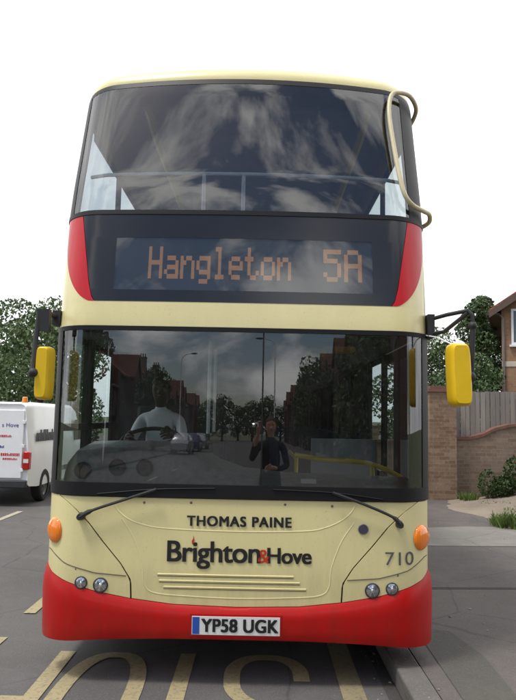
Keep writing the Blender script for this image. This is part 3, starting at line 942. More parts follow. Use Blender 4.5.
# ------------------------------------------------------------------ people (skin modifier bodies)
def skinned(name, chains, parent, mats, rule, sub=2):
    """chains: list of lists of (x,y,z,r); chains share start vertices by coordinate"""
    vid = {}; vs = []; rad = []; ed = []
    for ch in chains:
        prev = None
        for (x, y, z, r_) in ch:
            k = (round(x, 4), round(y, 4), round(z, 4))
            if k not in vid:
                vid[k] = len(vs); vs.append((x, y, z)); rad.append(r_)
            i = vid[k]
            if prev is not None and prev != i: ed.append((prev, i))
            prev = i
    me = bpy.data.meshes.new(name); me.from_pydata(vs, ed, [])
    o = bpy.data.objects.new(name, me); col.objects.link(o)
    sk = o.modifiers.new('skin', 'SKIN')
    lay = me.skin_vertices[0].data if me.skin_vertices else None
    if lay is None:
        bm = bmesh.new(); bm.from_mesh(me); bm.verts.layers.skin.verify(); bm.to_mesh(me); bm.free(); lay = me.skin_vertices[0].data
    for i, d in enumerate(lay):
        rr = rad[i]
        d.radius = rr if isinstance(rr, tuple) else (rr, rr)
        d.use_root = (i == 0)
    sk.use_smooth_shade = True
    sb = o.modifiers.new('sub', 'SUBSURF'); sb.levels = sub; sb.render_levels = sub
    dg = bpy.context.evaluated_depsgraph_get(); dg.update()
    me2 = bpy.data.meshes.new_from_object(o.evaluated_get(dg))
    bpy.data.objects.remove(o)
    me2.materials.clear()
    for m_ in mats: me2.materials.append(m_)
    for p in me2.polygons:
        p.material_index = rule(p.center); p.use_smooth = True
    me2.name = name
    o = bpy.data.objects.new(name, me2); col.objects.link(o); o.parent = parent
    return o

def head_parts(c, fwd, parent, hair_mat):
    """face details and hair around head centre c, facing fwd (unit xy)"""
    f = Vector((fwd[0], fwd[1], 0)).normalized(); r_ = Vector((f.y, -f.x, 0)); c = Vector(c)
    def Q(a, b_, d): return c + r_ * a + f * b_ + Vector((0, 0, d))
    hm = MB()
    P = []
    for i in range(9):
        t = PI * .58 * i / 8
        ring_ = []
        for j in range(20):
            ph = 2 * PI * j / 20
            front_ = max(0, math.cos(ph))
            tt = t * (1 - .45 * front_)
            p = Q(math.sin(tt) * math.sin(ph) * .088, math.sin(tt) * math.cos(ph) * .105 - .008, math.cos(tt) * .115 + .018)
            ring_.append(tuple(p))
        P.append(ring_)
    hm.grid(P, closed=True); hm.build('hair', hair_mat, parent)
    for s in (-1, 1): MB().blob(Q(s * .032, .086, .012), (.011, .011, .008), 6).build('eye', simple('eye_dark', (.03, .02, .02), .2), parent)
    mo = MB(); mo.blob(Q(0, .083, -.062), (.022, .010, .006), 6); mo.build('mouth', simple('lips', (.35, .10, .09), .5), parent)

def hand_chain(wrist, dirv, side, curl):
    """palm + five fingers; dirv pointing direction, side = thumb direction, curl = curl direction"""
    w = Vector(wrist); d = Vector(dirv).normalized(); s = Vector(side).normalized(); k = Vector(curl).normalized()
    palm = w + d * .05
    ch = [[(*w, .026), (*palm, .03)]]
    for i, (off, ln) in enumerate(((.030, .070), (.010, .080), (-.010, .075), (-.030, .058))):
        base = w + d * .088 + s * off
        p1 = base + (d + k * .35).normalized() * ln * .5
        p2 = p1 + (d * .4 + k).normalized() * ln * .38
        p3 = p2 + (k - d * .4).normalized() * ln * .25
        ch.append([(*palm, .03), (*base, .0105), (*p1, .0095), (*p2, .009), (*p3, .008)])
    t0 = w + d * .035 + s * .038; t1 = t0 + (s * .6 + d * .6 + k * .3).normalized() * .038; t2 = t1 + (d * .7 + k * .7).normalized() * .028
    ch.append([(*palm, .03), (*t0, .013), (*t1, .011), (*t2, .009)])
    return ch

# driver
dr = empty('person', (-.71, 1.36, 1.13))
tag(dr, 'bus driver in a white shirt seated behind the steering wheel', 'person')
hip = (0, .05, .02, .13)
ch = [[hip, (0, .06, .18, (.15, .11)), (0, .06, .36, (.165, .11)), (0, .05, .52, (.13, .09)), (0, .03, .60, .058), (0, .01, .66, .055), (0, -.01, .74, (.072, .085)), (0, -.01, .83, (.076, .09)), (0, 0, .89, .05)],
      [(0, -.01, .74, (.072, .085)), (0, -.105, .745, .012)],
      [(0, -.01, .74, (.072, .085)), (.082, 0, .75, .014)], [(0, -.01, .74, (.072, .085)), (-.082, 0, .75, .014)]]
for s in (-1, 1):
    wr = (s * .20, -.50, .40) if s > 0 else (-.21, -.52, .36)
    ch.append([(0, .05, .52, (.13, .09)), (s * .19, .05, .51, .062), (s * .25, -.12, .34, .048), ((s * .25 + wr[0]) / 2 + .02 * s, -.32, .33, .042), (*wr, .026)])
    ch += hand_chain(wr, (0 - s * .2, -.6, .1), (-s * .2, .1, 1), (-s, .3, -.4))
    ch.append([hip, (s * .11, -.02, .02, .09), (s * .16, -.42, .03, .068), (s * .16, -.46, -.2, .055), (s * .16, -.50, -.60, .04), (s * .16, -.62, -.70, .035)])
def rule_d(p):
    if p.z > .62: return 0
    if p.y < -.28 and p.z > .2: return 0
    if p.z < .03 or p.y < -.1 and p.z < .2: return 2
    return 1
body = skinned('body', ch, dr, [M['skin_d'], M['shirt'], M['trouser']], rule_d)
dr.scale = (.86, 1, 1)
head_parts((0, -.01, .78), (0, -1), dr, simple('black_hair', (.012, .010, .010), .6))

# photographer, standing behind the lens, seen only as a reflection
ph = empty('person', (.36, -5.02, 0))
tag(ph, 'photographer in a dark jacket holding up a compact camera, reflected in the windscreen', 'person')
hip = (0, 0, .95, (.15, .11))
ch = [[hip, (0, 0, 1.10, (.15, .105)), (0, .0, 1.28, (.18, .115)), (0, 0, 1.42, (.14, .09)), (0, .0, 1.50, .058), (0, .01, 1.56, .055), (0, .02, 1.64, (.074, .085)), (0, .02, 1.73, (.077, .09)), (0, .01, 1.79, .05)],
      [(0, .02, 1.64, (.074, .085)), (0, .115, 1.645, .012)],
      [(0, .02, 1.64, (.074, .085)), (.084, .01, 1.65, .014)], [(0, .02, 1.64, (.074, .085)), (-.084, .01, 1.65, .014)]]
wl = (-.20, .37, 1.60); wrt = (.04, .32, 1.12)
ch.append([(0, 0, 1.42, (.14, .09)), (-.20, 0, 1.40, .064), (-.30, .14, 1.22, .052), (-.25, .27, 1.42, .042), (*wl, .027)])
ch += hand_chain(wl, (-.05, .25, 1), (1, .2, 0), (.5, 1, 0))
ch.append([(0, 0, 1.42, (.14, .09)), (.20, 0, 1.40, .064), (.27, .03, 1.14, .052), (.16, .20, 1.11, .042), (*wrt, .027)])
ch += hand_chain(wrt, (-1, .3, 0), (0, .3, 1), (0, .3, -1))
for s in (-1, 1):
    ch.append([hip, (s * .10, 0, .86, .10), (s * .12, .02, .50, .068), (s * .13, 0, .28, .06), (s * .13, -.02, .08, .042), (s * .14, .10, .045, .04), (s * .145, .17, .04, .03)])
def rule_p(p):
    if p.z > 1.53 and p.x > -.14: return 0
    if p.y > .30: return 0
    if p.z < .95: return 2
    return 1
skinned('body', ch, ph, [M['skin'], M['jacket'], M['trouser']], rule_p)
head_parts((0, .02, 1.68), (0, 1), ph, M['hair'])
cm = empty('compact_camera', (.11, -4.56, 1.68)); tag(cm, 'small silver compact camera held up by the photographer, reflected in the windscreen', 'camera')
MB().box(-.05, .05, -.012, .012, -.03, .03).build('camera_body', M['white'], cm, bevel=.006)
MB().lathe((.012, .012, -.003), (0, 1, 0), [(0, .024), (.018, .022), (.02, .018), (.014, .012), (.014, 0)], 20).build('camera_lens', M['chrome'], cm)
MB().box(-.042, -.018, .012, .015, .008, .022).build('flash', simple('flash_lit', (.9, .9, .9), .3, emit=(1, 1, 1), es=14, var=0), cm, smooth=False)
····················
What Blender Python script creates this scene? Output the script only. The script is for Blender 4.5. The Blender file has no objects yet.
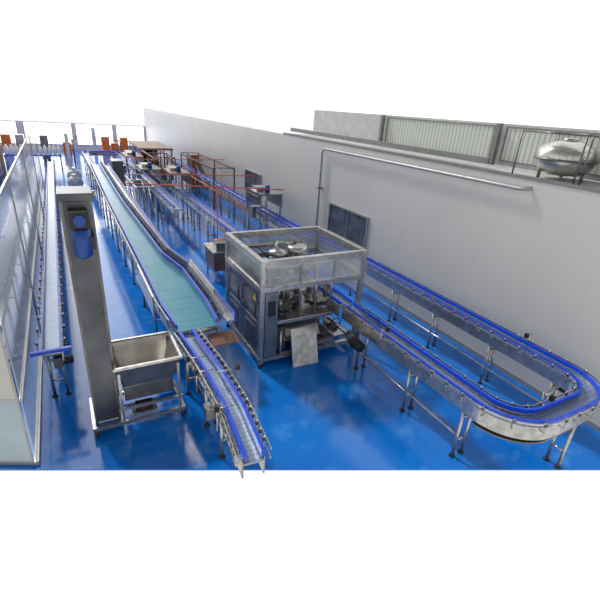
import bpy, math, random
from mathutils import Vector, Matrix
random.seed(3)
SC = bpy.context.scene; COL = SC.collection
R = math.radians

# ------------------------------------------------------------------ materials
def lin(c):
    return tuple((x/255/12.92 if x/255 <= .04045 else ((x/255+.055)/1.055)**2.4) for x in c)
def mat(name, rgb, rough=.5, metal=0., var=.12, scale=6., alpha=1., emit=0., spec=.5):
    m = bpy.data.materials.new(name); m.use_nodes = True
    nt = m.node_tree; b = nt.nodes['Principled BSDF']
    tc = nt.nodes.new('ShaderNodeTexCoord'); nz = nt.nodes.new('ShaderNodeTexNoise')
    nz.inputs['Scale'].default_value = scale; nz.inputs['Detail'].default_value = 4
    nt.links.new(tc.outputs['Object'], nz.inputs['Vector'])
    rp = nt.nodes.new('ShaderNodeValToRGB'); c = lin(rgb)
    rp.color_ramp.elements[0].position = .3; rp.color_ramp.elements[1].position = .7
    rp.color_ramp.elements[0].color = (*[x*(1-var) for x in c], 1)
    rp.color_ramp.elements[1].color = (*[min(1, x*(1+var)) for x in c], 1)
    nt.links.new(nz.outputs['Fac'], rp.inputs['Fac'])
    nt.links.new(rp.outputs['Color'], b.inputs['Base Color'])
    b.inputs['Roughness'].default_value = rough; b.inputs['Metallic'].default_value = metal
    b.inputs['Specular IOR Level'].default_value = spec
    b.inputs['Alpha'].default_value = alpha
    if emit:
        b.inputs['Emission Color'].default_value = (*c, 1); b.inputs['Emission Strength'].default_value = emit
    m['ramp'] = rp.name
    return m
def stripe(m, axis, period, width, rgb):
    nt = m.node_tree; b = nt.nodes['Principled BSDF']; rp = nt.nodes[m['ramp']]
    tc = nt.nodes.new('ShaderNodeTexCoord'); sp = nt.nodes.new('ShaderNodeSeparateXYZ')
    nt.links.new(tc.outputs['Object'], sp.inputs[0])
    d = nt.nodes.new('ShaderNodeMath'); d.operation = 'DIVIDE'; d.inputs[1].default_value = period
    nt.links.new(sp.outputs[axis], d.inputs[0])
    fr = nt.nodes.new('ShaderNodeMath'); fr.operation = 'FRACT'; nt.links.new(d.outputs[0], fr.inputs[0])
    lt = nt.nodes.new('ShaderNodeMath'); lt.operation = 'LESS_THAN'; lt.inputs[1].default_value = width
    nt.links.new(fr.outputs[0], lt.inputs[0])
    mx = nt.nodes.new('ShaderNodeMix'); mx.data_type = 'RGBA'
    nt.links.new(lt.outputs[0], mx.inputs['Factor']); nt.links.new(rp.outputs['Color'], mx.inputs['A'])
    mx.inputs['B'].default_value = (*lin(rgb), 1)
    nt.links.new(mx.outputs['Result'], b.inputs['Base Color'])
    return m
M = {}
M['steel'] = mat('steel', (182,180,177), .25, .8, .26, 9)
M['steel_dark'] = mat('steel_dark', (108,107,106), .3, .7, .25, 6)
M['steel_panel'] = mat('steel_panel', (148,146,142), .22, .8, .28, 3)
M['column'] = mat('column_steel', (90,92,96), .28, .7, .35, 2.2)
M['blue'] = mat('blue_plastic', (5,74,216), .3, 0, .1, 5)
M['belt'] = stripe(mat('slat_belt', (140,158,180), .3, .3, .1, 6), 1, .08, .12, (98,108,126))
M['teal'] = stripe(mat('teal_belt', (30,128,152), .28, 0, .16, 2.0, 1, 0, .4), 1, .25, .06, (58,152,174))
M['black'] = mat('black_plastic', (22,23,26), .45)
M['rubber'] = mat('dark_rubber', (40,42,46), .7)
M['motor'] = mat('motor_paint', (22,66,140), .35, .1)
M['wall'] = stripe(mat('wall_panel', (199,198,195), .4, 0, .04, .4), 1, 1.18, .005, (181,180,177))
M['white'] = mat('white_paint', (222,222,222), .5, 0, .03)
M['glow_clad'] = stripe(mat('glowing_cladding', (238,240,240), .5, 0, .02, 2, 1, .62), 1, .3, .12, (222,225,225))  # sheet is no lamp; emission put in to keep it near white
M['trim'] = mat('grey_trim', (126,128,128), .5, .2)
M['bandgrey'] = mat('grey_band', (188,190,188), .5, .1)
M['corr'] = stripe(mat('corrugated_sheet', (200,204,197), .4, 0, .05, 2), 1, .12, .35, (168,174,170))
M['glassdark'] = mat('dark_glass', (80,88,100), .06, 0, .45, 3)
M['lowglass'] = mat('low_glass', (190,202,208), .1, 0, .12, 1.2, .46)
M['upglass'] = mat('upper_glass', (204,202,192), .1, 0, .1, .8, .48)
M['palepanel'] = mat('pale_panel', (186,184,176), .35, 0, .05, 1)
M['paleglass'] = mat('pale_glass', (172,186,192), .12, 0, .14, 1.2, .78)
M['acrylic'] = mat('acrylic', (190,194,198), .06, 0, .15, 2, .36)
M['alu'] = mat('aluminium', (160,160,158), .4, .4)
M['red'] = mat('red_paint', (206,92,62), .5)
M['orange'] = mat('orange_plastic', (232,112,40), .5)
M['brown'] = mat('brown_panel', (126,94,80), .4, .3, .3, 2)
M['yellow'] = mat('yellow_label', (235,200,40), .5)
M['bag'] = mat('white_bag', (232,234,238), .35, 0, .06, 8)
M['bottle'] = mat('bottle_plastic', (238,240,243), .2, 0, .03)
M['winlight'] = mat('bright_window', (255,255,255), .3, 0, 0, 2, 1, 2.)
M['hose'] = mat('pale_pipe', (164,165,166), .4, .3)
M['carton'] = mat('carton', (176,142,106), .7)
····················
# WORK REQUIRED:
Print exactly what appears from the line holding "What Blender Python" down to the line holding "R = math.radians", both ends kept, leaving out the pictures.

# RESULT OF THE EXERCISE:
What Blender Python script creates this scene? Output the script only. The script is for Blender 4.5. The Blender file has no objects yet.
import bpy, math, random
from mathutils import Vector, Matrix
random.seed(3)
SC = bpy.context.scene; COL = SC.collection
R = math.radians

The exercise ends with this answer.